恋愛に集中できる場所なんてない。「テラスハウス」を見て思ったこと

テラスハウスに落ちた年末

テラスハウスみたいなシェアルームを行う男女の画像 Daria Shevtsova

突然だが、『テラスハウス』にハマった。
年末年始の暇つぶしのつもりだったのに、軽井沢編をイッキ見し、更新を心待ちにするようになった。その間にハワイ編も見た。本当に寝る間を惜しんで見た。

元から『バチェラー・ジャパン』とか昔の『あいのり』とか、リアリティショー的な番組が好きだった。だから、逆にどうしていままでテラスハウスを避けていたのか自分でもわからないけれど、一気見できて良かったのかもしれない。

素人の恋愛観察番組は、好きな人は好きな反面、興味のない人は一切興味のないジャンルでもある。ただわたしは、テラスハウスを見終えたとき、「もう人間はどこかに閉じ込められない限り、本当の恋愛なんてできないのかも」と思った。

恋愛対象として見られる場

テラスハウスもバチェラージャパンも環境は特殊だ。何をするにもカメラに追われることもそうだけど、なによりあそこは相手を恋愛対象として見るのが完全に許されている場だ。

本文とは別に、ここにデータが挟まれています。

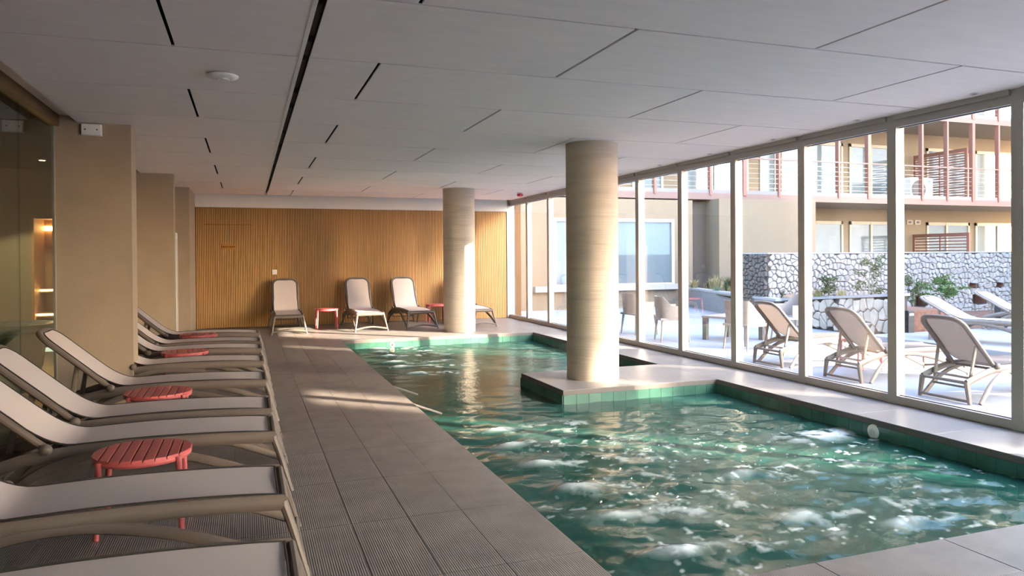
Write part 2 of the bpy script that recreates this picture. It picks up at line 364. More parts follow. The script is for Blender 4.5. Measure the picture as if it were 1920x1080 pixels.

学校や職場に気になる人がいたとしても、検討事項はけっこう多い。まずはパートナーの有無。パートナーがいない場合でも、そもそも相手はパートナーがほしい人か。ほしい人だったとしても職場恋愛はアリなタイプか。そこまで考えて、やっと「では、自分は彼(または彼女)の恋愛対象になるうるのか」にたどり着く。
アプローチも慎重になる。職場の人間からの不躾な好意は、受け取る側の負担が大きい。色々考えているうちにチャンスを逃したり、「面倒だからもういいや」となるのも想像に難くない。

テラスハウスは恋人持ちの参加もOKだけど、ほとんどのメンバーは恋人なし・恋愛にも前向きな姿勢で入居する。考えてみたら、これってすごいことじゃないか?

もちろん合コン、マッチングアプリ、友人からの紹介なんかで、恋愛をする気がある異性・同性が出会う場面もたくさんある。でもそれは、ほとんどが2時間程度の第一印象勝負だ。その2時間でお互い好印象を持てなければ、持ってもどちらかが勇気を持って誘わなければ、2度と会わずにおしまいである。

一方テラスハウスは共同生活。初日に気になる人がいなくても、一緒に暮らさなくてはならない。
そう、「あれ? 第一印象はイマイチだったけど……もしかして、この人は素敵な人なのかも」が起こり得る場所なのである。しかも、学校や職場と違って、ある意味恋愛感情を期待されている舞台だ。